(begin)
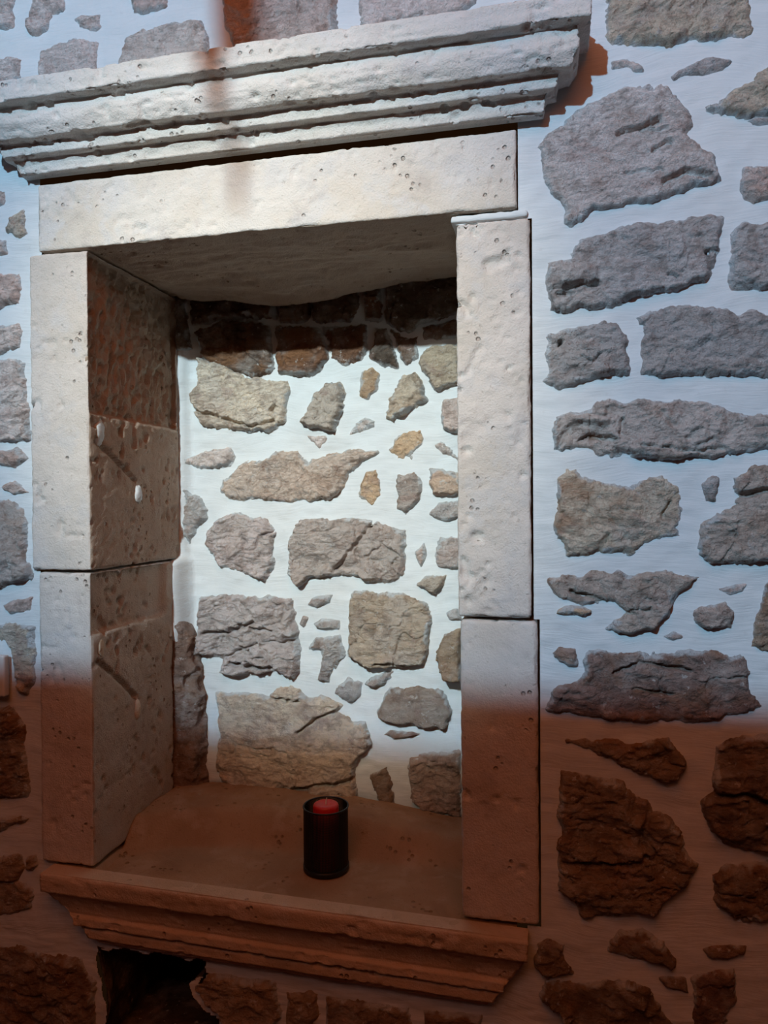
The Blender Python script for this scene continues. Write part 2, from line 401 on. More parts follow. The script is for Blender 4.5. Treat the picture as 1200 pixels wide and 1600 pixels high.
W([(868,747),(888,733),(900,732),(907,743),(933,752),(983,762),(997,752),(1033,742),(1042,747),(1063,760),(1067,800),(1060,833),(1033,840),(1000,857),(990,867),(957,862),(923,868),(887,868),(877,847),(863,820),(870,800)], BE, .012, rust=.6, flat=.6, cracks=[([(1060,770),(1045,785),(1035,808)], .004, .006)], label='beige stone with orange rust on its left edge')
W([(1097,757),(1113,743),(1125,747),(1123,760),(1118,785),(1103,783)], G, .010)
W([(1143,745),(1167,740),(1173,728),(1215,726),(1215,876),(1177,878),(1153,880),(1133,882),(1110,880),(1090,867),(1093,820),(1113,807),(1143,795),(1147,777)], (.44,.38,.33), .020, rust=.35, flat=.5, cracks=[([(1150,775),(1175,772),(1215,760)], .006, .01)], label='thick grey brown stone at the right edge')
W([(855,902),(887,900),(933,893),(970,888),(980,897),(1007,893),(1040,887),(1067,897),(1093,902),(1080,913),(1060,927),(1047,960),(1037,968),(1027,980),(1000,988),(967,990),(947,983),(957,970),(987,958),(960,943),(930,940),(917,943),(873,937),(860,917)], (.45,.39,.34), .013, rust=.3, flat=.55, cracks=[([(895,925),(940,937),(985,958)], .005, .008), ([(985,952),(1015,951)], .003, .006)], label='ragged grey brown stone with chipped underside')
W([(870,953),(883,945),(910,947),(927,955),(913,964),(870,958)], OR, .010, rust=.7, label='small orange brown sliver')
W([(1082,953),(1093,948),(1133,940),(1147,957),(1142,980),(1100,982),(1083,975)], (.42,.35,.31), .013, rust=.25)
W([(1120,920),(1147,912),(1167,912),(1160,925),(1140,931)], PK, .004)
W([(1037,995),(1053,988),(1067,995),(1050,1001)], PK, .005)
W([(1215,900),(1195,913),(1188,950),(1177,983),(1173,1010),(1190,1016),(1215,1017)], TA, .014, rust=.5)
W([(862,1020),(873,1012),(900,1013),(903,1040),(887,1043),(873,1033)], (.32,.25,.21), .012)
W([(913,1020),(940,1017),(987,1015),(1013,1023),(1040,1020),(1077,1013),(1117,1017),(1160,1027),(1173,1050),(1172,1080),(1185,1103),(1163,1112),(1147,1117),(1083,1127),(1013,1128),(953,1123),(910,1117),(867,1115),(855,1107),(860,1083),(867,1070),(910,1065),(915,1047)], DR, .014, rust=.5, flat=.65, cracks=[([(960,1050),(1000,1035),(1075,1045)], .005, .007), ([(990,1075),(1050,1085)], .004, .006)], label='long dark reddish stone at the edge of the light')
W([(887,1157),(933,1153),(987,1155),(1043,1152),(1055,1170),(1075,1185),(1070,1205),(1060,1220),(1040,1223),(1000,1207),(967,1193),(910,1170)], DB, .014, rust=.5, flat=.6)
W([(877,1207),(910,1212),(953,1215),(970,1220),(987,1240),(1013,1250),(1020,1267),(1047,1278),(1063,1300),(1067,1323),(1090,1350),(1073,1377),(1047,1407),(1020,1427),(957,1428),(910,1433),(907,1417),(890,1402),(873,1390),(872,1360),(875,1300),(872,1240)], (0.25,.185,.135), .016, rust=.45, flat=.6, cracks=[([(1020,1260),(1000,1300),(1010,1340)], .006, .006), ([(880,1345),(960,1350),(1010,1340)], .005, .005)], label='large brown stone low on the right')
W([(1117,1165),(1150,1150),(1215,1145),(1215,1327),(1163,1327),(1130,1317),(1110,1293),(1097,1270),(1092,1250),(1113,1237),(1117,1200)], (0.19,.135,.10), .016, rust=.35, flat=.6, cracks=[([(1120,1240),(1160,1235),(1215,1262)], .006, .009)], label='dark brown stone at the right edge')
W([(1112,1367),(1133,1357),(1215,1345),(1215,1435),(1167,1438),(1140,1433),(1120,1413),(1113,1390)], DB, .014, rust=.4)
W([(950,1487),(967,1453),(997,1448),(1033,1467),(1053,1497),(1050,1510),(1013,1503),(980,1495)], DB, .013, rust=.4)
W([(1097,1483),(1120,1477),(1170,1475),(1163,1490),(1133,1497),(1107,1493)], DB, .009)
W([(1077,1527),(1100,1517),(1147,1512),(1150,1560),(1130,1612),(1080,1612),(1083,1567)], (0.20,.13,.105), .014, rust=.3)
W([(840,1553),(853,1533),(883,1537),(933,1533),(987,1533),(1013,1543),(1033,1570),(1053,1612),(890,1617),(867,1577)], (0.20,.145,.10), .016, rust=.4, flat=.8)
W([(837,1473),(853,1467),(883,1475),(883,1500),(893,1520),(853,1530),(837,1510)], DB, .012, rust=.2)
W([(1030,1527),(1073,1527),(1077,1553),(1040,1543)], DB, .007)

# the same masonry goes on beyond both sides of the frame
mrng = random.Random(7)
for x0_, x1_ in ((-1.66, -1.135), (0.385, 0.90)):
    zz = 0.42
    while zz < 2.45:
        hh = mrng.uniform(.15, .27); xx = x0_ + mrng.uniform(0, .05)
        while xx < x1_ - .12:
            ww = min(mrng.uniform(.20, .40), x1_ - xx)
            a, b, c_, d_ = xx, xx + ww, zz, zz + hh
            q = lambda s_: mrng.uniform(0, s_)
            pl = [(a + q(.02), c_ + q(.03)), ((a + b) / 2, c_ - q(.01)), (b - q(.03), c_ + q(.03)), (b - q(.01), (c_ + d_) / 2), (b - q(.05), d_ - q(.03)), ((a + b) / 2, d_ - q(.02)), (a + q(.05), d_ - q(.04)), (a + q(.02), (c_ + d_) / 2)]
            W(None, mrng.choice((G, GD, BE, PK, LP)), .013, rust=mrng.uniform(.1, .5), world=pl, res=.004)
            xx += ww + .035
        zz += hh + .035

# above the cornice
W([(-10,-18),(25,-12),(21,17),(21,42),(8,47),(-10,43)], LP, .010, rust=.15)
W([(51,8),(57,-14),(99,-14),(101,14),(82,25),(76,48),(51,57),(42,48),(42,34)], LP, .010, rust=.3)
W([(116,31),(125,23),(159,21),(157,42),(150,50),(125,44)], LP, .008, rust=.25)
W([(204,-14),(210,20),(224,23),(244,21),(263,11),(261,-14)], PK, .012, rust=.2)
W([(-10,91),(17,88),(37,93),(35,125),(6,131),(-10,145)], LP, .008)
W([(62,82),(93,68),(125,61),(154,66),(150,115),(93,132),(66,140),(61,113)], LP, .008, rust=.1, flat=.35, label='pale stone left above the cornice')
W([(198,59),(215,51),(244,42),(289,30),(314,34),(326,62),(325,92),(289,105),(181,124),(187,91)], (.66,.60,.55), .009, rust=.15, flat=.4, label='pale pitted stone above the cornice')
W([(344,-18),(527,-18),(527,27),(524,61),(488,76),(434,84),(398,88),(371,88),(360,60),(350,30)], PK, .011, rust=.3, flat=.55, label='wide pinkish stone above the cornice')
W([(560,-18),(760,-18),(735,16),(690,34),(640,47),(590,60),(566,48)], LP, .009, rust=.1, cracks=[([(600,35),(640,30),(660,24)], .003, .005)])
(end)
Set down the material above as is, without any pictures.

_COMPLETED EXERCISE:_
The Blender Python script for this scene continues. Write part 2, from line 401 on. More parts follow. The script is for Blender 4.5. Treat the picture as 1200 pixels wide and 1600 pixels high.
W([(868,747),(888,733),(900,732),(907,743),(933,752),(983,762),(997,752),(1033,742),(1042,747),(1063,760),(1067,800),(1060,833),(1033,840),(1000,857),(990,867),(957,862),(923,868),(887,868),(877,847),(863,820),(870,800)], BE, .012, rust=.6, flat=.6, cracks=[([(1060,770),(1045,785),(1035,808)], .004, .006)], label='beige stone with orange rust on its left edge')
W([(1097,757),(1113,743),(1125,747),(1123,760),(1118,785),(1103,783)], G, .010)
W([(1143,745),(1167,740),(1173,728),(1215,726),(1215,876),(1177,878),(1153,880),(1133,882),(1110,880),(1090,867),(1093,820),(1113,807),(1143,795),(1147,777)], (.44,.38,.33), .020, rust=.35, flat=.5, cracks=[([(1150,775),(1175,772),(1215,760)], .006, .01)], label='thick grey brown stone at the right edge')
W([(855,902),(887,900),(933,893),(970,888),(980,897),(1007,893),(1040,887),(1067,897),(1093,902),(1080,913),(1060,927),(1047,960),(1037,968),(1027,980),(1000,988),(967,990),(947,983),(957,970),(987,958),(960,943),(930,940),(917,943),(873,937),(860,917)], (.45,.39,.34), .013, rust=.3, flat=.55, cracks=[([(895,925),(940,937),(985,958)], .005, .008), ([(985,952),(1015,951)], .003, .006)], label='ragged grey brown stone with chipped underside')
W([(870,953),(883,945),(910,947),(927,955),(913,964),(870,958)], OR, .010, rust=.7, label='small orange brown sliver')
W([(1082,953),(1093,948),(1133,940),(1147,957),(1142,980),(1100,982),(1083,975)], (.42,.35,.31), .013, rust=.25)
W([(1120,920),(1147,912),(1167,912),(1160,925),(1140,931)], PK, .004)
W([(1037,995),(1053,988),(1067,995),(1050,1001)], PK, .005)
W([(1215,900),(1195,913),(1188,950),(1177,983),(1173,1010),(1190,1016),(1215,1017)], TA, .014, rust=.5)
W([(862,1020),(873,1012),(900,1013),(903,1040),(887,1043),(873,1033)], (.32,.25,.21), .012)
W([(913,1020),(940,1017),(987,1015),(1013,1023),(1040,1020),(1077,1013),(1117,1017),(1160,1027),(1173,1050),(1172,1080),(1185,1103),(1163,1112),(1147,1117),(1083,1127),(1013,1128),(953,1123),(910,1117),(867,1115),(855,1107),(860,1083),(867,1070),(910,1065),(915,1047)], DR, .014, rust=.5, flat=.65, cracks=[([(960,1050),(1000,1035),(1075,1045)], .005, .007), ([(990,1075),(1050,1085)], .004, .006)], label='long dark reddish stone at the edge of the light')
W([(887,1157),(933,1153),(987,1155),(1043,1152),(1055,1170),(1075,1185),(1070,1205),(1060,1220),(1040,1223),(1000,1207),(967,1193),(910,1170)], DB, .014, rust=.5, flat=.6)
W([(877,1207),(910,1212),(953,1215),(970,1220),(987,1240),(1013,1250),(1020,1267),(1047,1278),(1063,1300),(1067,1323),(1090,1350),(1073,1377),(1047,1407),(1020,1427),(957,1428),(910,1433),(907,1417),(890,1402),(873,1390),(872,1360),(875,1300),(872,1240)], (0.25,.185,.135), .016, rust=.45, flat=.6, cracks=[([(1020,1260),(1000,1300),(1010,1340)], .006, .006), ([(880,1345),(960,1350),(1010,1340)], .005, .005)], label='large brown stone low on the right')
W([(1117,1165),(1150,1150),(1215,1145),(1215,1327),(1163,1327),(1130,1317),(1110,1293),(1097,1270),(1092,1250),(1113,1237),(1117,1200)], (0.19,.135,.10), .016, rust=.35, flat=.6, cracks=[([(1120,1240),(1160,1235),(1215,1262)], .006, .009)], label='dark brown stone at the right edge')
W([(1112,1367),(1133,1357),(1215,1345),(1215,1435),(1167,1438),(1140,1433),(1120,1413),(1113,1390)], DB, .014, rust=.4)
W([(950,1487),(967,1453),(997,1448),(1033,1467),(1053,1497),(1050,1510),(1013,1503),(980,1495)], DB, .013, rust=.4)
W([(1097,1483),(1120,1477),(1170,1475),(1163,1490),(1133,1497),(1107,1493)], DB, .009)
W([(1077,1527),(1100,1517),(1147,1512),(1150,1560),(1130,1612),(1080,1612),(1083,1567)], (0.20,.13,.105), .014, rust=.3)
W([(840,1553),(853,1533),(883,1537),(933,1533),(987,1533),(1013,1543),(1033,1570),(1053,1612),(890,1617),(867,1577)], (0.20,.145,.10), .016, rust=.4, flat=.8)
W([(837,1473),(853,1467),(883,1475),(883,1500),(893,1520),(853,1530),(837,1510)], DB, .012, rust=.2)
W([(1030,1527),(1073,1527),(1077,1553),(1040,1543)], DB, .007)

# the same masonry goes on beyond both sides of the frame
mrng = random.Random(7)
for x0_, x1_ in ((-1.66, -1.135), (0.385, 0.90)):
    zz = 0.42
    while zz < 2.45:
        hh = mrng.uniform(.15, .27); xx = x0_ + mrng.uniform(0, .05)
        while xx < x1_ - .12:
            ww = min(mrng.uniform(.20, .40), x1_ - xx)
            a, b, c_, d_ = xx, xx + ww, zz, zz + hh
            q = lambda s_: mrng.uniform(0, s_)
            pl = [(a + q(.02), c_ + q(.03)), ((a + b) / 2, c_ - q(.01)), (b - q(.03), c_ + q(.03)), (b - q(.01), (c_ + d_) / 2), (b - q(.05), d_ - q(.03)), ((a + b) / 2, d_ - q(.02)), (a + q(.05), d_ - q(.04)), (a + q(.02), (c_ + d_) / 2)]
            W(None, mrng.choice((G, GD, BE, PK, LP)), .013, rust=mrng.uniform(.1, .5), world=pl, res=.004)
            xx += ww + .035
        zz += hh + .035

# above the cornice
W([(-10,-18),(25,-12),(21,17),(21,42),(8,47),(-10,43)], LP, .010, rust=.15)
W([(51,8),(57,-14),(99,-14),(101,14),(82,25),(76,48),(51,57),(42,48),(42,34)], LP, .010, rust=.3)
W([(116,31),(125,23),(159,21),(157,42),(150,50),(125,44)], LP, .008, rust=.25)
W([(204,-14),(210,20),(224,23),(244,21),(263,11),(261,-14)], PK, .012, rust=.2)
W([(-10,91),(17,88),(37,93),(35,125),(6,131),(-10,145)], LP, .008)
W([(62,82),(93,68),(125,61),(154,66),(150,115),(93,132),(66,140),(61,113)], LP, .008, rust=.1, flat=.35, label='pale stone left above the cornice')
W([(198,59),(215,51),(244,42),(289,30),(314,34),(326,62),(325,92),(289,105),(181,124),(187,91)], (.66,.60,.55), .009, rust=.15, flat=.4, label='pale pitted stone above the cornice')
W([(344,-18),(527,-18),(527,27),(524,61),(488,76),(434,84),(398,88),(371,88),(360,60),(350,30)], PK, .011, rust=.3, flat=.55, label='wide pinkish stone above the cornice')
W([(560,-18),(760,-18),(735,16),(690,34),(640,47),(590,60),(566,48)], LP, .009, rust=.1, cracks=[([(600,35),(640,30),(660,24)], .003, .005)])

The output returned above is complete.